The vector p-norm. If given a matrix variable, p_norm will treat it as a vector and compute the p-norm of the concatenated columns.
p_norm(x, p = 2, axis = NA_real_, keepdims = FALSE, max_denom = 1024)An Expression, vector, or matrix.
A number greater than or equal to 1, or equal to positive infinity.
(Optional) The dimension across which to apply the function: 1 indicates rows, 2 indicates columns, and NA indicates rows and columns. The default is NA.
(Optional) Should dimensions be maintained when applying the atom along an axis? If FALSE, result will be collapsed into an \(n x 1\) column vector. The default is FALSE.

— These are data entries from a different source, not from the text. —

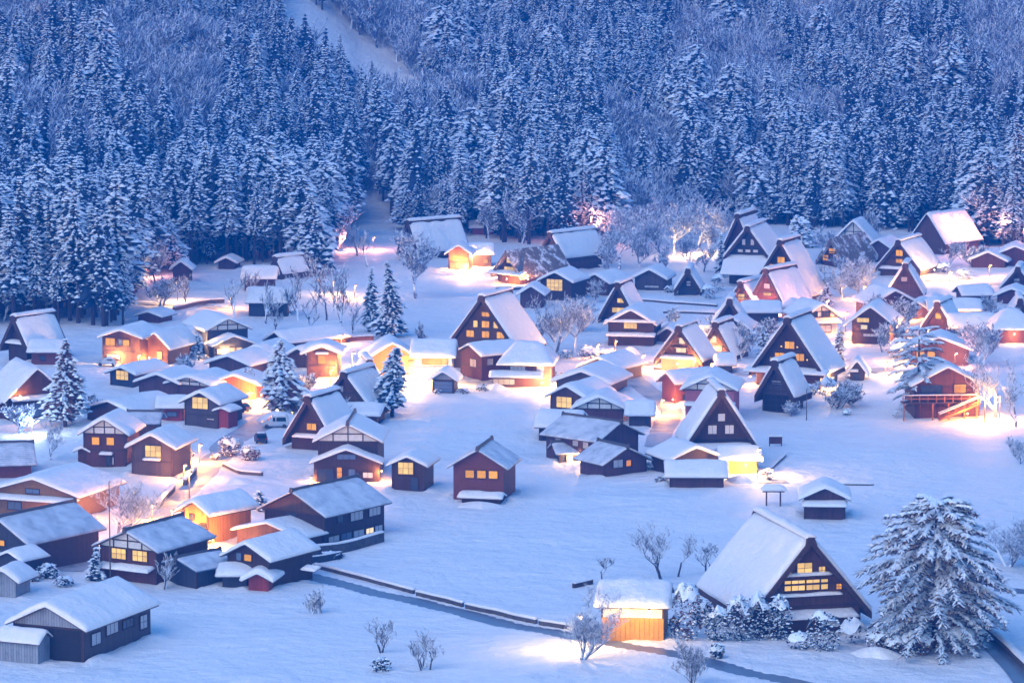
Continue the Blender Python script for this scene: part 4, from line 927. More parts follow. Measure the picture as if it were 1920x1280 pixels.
def scatter(name, recs, col, n, label, seed):
    r = random.Random(seed)
    me = bpy.data.meshes.new(name); me.from_pydata([q[:3] for q in recs], [], [])
    at = me.attributes.new('turn', 'FLOAT_VECTOR', 'POINT'); at.data.foreach_set('vector', [w for _ in recs for w in (r.uniform(-.05, .05), r.uniform(-.05, .05), r.random() * 6.28)])
    at = me.attributes.new('size', 'FLOAT_VECTOR', 'POINT'); at.data.foreach_set('vector', [w for q in recs for k in (r.uniform(0.85, 1.15),) for w in (q[3] * k, q[3] * k, q[3])])
    at = me.attributes.new('pick', 'INT', 'POINT'); at.data.foreach_set('value', [r.randrange(n) if r.random() < 0.25 else r.randrange(min(7, n)) for _ in recs])
    o = link(name, me)
    ng = bpy.data.node_groups.new(name, 'GeometryNodeTree')
    ng.interface.new_socket('Geometry', in_out='INPUT', socket_type='NodeSocketGeometry'); ng.interface.new_socket('Geometry', in_out='OUTPUT', socket_type='NodeSocketGeometry')
    gi, go = ng.nodes.new('NodeGroupInput'), ng.nodes.new('NodeGroupOutput')
    ip = ng.nodes.new('GeometryNodeInstanceOnPoints'); ci = ng.nodes.new('GeometryNodeCollectionInfo')
    ci.inputs['Collection'].default_value = col; ci.inputs['Separate Children'].default_value = True; ci.inputs['Reset Children'].default_value = True
    def attr(nm, ty):
        a = ng.nodes.new('GeometryNodeInputNamedAttribute'); a.data_type = ty; a.inputs['Name'].default_value = nm
        return a.outputs['Attribute']
    L = ng.links.new
    L(gi.outputs[0], ip.inputs['Points']); L(ci.outputs[0], ip.inputs['Instance']); ip.inputs['Pick Instance'].default_value = True
    L(attr('pick', 'INT'), ip.inputs['Instance Index']); L(attr('size', 'FLOAT_VECTOR'), ip.inputs['Scale'])
    e2r = ng.nodes.new('FunctionNodeEulerToRotation'); L(attr('turn', 'FLOAT_VECTOR'), e2r.inputs[0]); L(e2r.outputs[0], ip.inputs['Rotation'])
    L(ip.outputs[0], go.inputs[0])
    md = o.modifiers.new('scatter', 'NODES'); md.node_group = ng
    tag(o, label, kind='stuff')
scatter('cedar_forest', mass_c, proto_collection('cedar', CON), len(CON), 'snow-dusted cedar forest covering the mountainside', 1)
scatter('bare_forest', mass_b, proto_collection('bare', BARE), len(BARE), 'frosted leafless woodland between the cedars', 2)
print('forest', len(front), len(mass_c), len(mass_b))

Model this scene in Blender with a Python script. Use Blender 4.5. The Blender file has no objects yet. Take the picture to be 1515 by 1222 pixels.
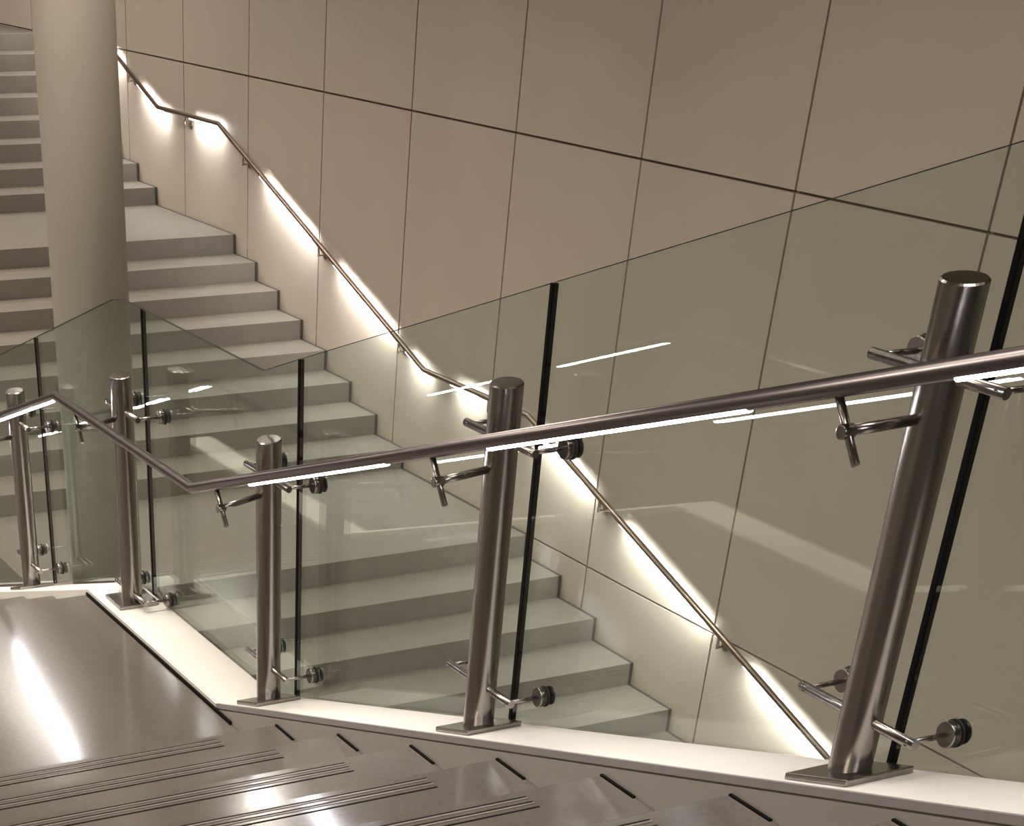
import bpy, math, random
from mathutils import Vector, Matrix

random.seed(7)
sc = bpy.context.scene
col = sc.collection

# ------------------------------------------------------------------ helpers
class MB:
    """collects shapes, builds ONE mesh object"""
    def __init__(s): s.v = []; s.f = []; s.m = []; s.sm = []
    def _add(s, vs, fs, mi=0, smooth=False):
        o = len(s.v); s.v += [tuple(v) for v in vs]
        for f in fs:
            s.f.append([i + o for i in f]); s.m.append(mi); s.sm.append(smooth)
    def box(s, x0, x1, y0, y1, z0, z1, mi=0):
        vs = [(x, y, z) for z in (z0, z1) for y in (y0, y1) for x in (x0, x1)]
        s._add(vs, [(0,2,3,1),(4,5,7,6),(0,1,5,4),(2,6,7,3),(0,4,6,2),(1,3,7,5)], mi)
    def hexa(s, vs, mi=0):
        s._add(vs, [(0,2,3,1),(4,5,7,6),(0,1,5,4),(2,6,7,3),(0,4,6,2),(1,3,7,5)], mi)
    def prism_x(s, poly, x0, x1, mi=0):
        """poly: (y,z) outline counted around, extruded along x"""
        n = len(poly)
        vs = [(x0, y, z) for y, z in poly] + [(x1, y, z) for y, z in poly]
        s._add(vs, [tuple(range(n))[::-1], tuple(range(n, 2*n))] + [(i, (i+1) % n, n+(i+1) % n, n+i) for i in range(n)], mi)
    def prism_z(s, poly, z0, z1, mi=0):
        n = len(poly)
        vs = [(x, y, z0) for x, y in poly] + [(x, y, z1) for x, y in poly]
        s._add(vs, [tuple(range(n))[::-1], tuple(range(n, 2*n))] + [(i, (i+1) % n, n+(i+1) % n, n+i) for i in range(n)], mi)
    def tube(s, pts, r, seg=20, mi=0, caps=True):
        """round bar along a polyline, mitred at its bends"""
        pts = [Vector(p) for p in pts]; n = len(pts); rings = []
        d0 = (pts[1] - pts[0]).normalized()
        ref = Vector((0,0,1)) if abs(d0.z) < .9 else Vector((1,0,0))
        for i, p in enumerate(pts):
            a = (pts[i] - pts[i-1]).normalized() if i else None
            b = (pts[i+1] - pts[i]).normalized() if i < n-1 else None
            d = a or b
            u = d.cross(ref).normalized(); w = u.cross(d).normalized()
            ring = [p + u*r*math.cos(2*math.pi*k/seg) + w*r*math.sin(2*math.pi*k/seg) for k in range(seg)]
            if a is not None and b is not None:
                m = (a + b).normalized()
                ring = [q - a*((q - p).dot(m) / a.dot(m)) for q in ring]
            rings.append(ring)
        vs = [q for rg in rings for q in rg]
        fs = []
        for i in range(n-1):
            for k in range(seg):
                k2 = (k+1) % seg
                fs.append((i*seg+k, i*seg+k2, (i+1)*seg+k2, (i+1)*seg+k))
        s._add(vs, fs, mi, True)
        if caps:
            o = len(s.v) - len(vs)
            s.f.append([o+k for k in range(seg)][::-1]); s.m.append(mi); s.sm.append(False)
            s.f.append([o+(n-1)*seg+k for k in range(seg)]); s.m.append(mi); s.sm.append(False)
    def build(s, name, mats, parent=None, bevel=0, segs=2):
        me = bpy.data.meshes.new(name)
        me.from_pydata(s.v, [], s.f)
        if not isinstance(mats, (list, tuple)): mats = [mats]
        for m in mats: me.materials.append(m)
        for p, mi, sm in zip(me.polygons, s.m, s.sm):
            p.material_index = mi; p.use_smooth = sm
        import bmesh
        bm = bmesh.new(); bm.from_mesh(me); bmesh.ops.recalc_face_normals(bm, faces=bm.faces); bm.to_mesh(me); bm.free()
        me.update()
        o = bpy.data.objects.new(name, me); col.objects.link(o)
        if parent is not None:
            o.parent = parent
            o.matrix_parent_inverse = Matrix.Translation(-parent.location)
        if bevel:
            b = o.modifiers.new('bevel', 'BEVEL'); b.width = bevel; b.segments = segs; b.limit_method = 'ANGLE'; b.angle_limit = math.radians(50)
        return o

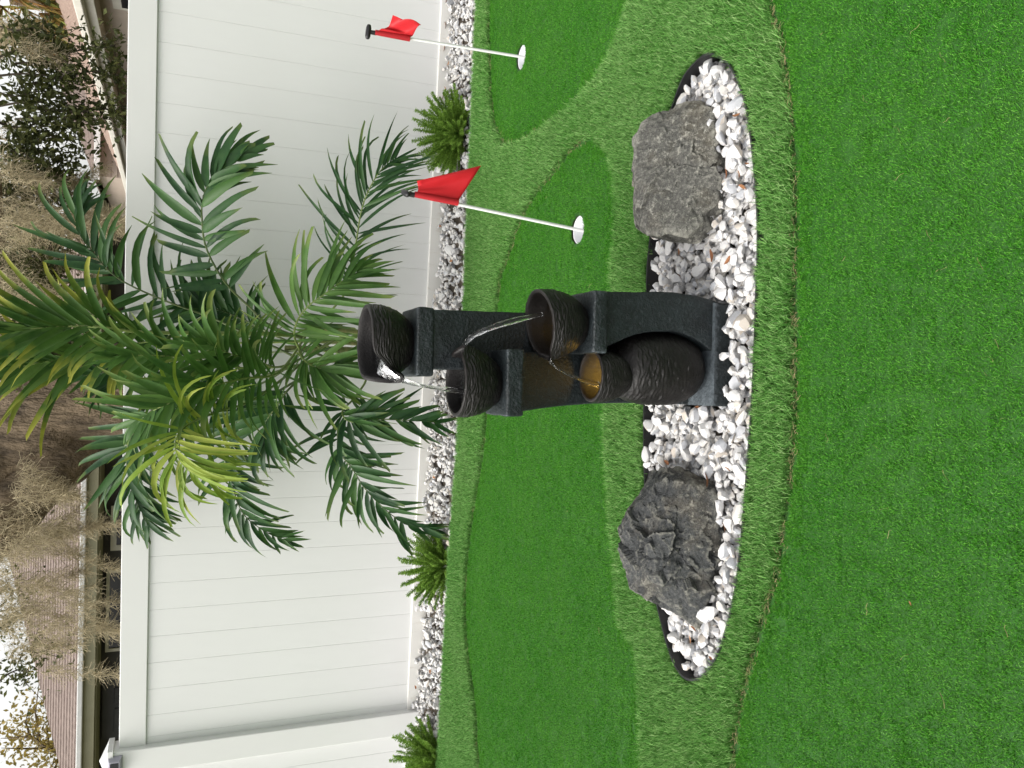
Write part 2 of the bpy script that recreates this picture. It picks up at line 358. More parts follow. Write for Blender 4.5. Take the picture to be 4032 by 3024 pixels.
# ------------------------------------------------------------------ outlines on the ground
def G(lst, z=0.0): return [on_ground(x, y, z).xy.to_tuple() for x, y in lst]
FULL = lambda lst: [(x/K, y/K) for x, y in lst]
seam_front = G([(1640,-140),(1655,-60),(1668,0),(1690,80),(1702,160),(1715,250),(1722,400),(1722,560),(1722,700),(1722,870),(1720,940),(1710,1040),(1695,1160),(1680,1250),(1645,1370),(1612,1480),(1597,1560),(1587,1659),(1580,1800)])
turf_edge = G([(1034,-330),(1025,0),(1013,300),(996,700),(985,950),(968,1170),(945,1600),(935,1800)], 0.02)
green_mid = G(FULL([(2318,550),(2255,590),(2208,650),(2149,723),(2096,789),(2049,882),(2023,961),(1996,1041),(1976,1100),(1945,1350),(1919,1627),(1910,1741),(1889,1892),(1859,2073),(1838,2284),(1838,2464),(1853,2630),(1876,2784),(1883,2938),(1891,3024),(1905,3300),
    (2550,3300),(2534,3024),(2530,2843),(2525,2698),(2506,2552),(2450,2464),(2435,2344),(2420,2163),(2402,2012),(2399,1892),(2390,1741),(2390,1590),(2402,1350),(2409,1144),(2415,1023),(2427,963),(2430,873),(2430,758),(2421,674),(2403,625),(2379,583),(2342,550)]))
green_right = G(FULL([(1930,-500),(1930,0),(1930,99),(1933,232),(1937,365),(1950,477),(1970,530),(1990,564),(2023,567),(2063,550),(2155,491),(2228,431),(2308,358),(2361,292),(2400,225),(2424,182),(2452,109),(2479,0),(2530,-200),(2560,-500)]))
bed = G([(1530,113),(1552,123),(1570,140),(1590,180),(1605,230),(1618,320),(1627,420),(1630,520),(1626,650),(1621,800),(1615,900),(1605,1040),(1595,1160),(1582,1270),(1562,1360),(1541,1420),(1522,1452),(1500,1470),(1478,1471),(1458,1454),(1438,1412),(1417,1335),(1400,1250),(1390,1150),(1383,1000),(1383,880),(1388,640),(1393,540),(1420,320),(1440,240),(1465,170),(1490,135),(1515,115)], 0.025)
def closed_smooth(lp, n):
    P = [Vector((*p, 0)) for p in lp]; P3 = P[-2:]+P+P[:3]
    q = spline(P3, 6*len(P3)); m = len(P)
    k = (len(P3)-1); out = []
    for i in range(n):
        t = (2 + m*i/n)/k*(len(q)-1); a = int(t); b = min(a+1, len(q)-1); v = q[a].lerp(q[b], t-a); out.append((v.x, v.y))
    return out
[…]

(Optional) The maximum denominator considered in forming a rational approximation for \(p\). The default is 1024.
An Expression representing the p-norm of the input.
For \(p \geq 1\), the p-norm is given by $$\|x\|_p = \left(\sum_{i=1}^n |x_i|^p\right)^{1/p}$$ with domain \(x \in \mathbf{R}^n\). For \(p < 1, p \neq 0\), the p-norm is given by $$\|x\|_p = \left(\sum_{i=1}^n x_i^p\right)^{1/p}$$ with domain \(x \in \mathbf{R}^n_+\).
Note that the "p-norm" is actually a norm only when \(p \geq 1\) or \(p = +\infty\). For these cases, it is convex.
The expression is undefined when \(p = 0\).
Otherwise, when \(p < 1\), the expression is concave, but not a true norm.
x <- Variable(3)
prob <- Problem(Minimize(p_norm(x,2)))
result <- solve(prob)
result$value
#> [1] -1.104737e-11
result$getValue(x)
#> [,1]
#> [1,] 0
#> [2,] 0
#> [3,] 0
prob <- Problem(Minimize(p_norm(x,Inf)))
result <- solve(prob)
result$value
#> [1] -2.775514e-23
result$getValue(x)
#> [,1]
#> [1,] -3.231174e-27
#> [2,] 0.000000e+00
#> [3,] 0.000000e+00
if (FALSE) {
a <- c(1.0, 2, 3)
prob <- Problem(Minimize(p_norm(x,1.6)), list(t(x) %*% a >= 1))
result <- solve(prob)
result$value
result$getValue(x)
prob <- Problem(Minimize(sum(abs(x - a))), list(p_norm(x,-1) >= 0))
result <- solve(prob)
result$value
result$getValue(x)
}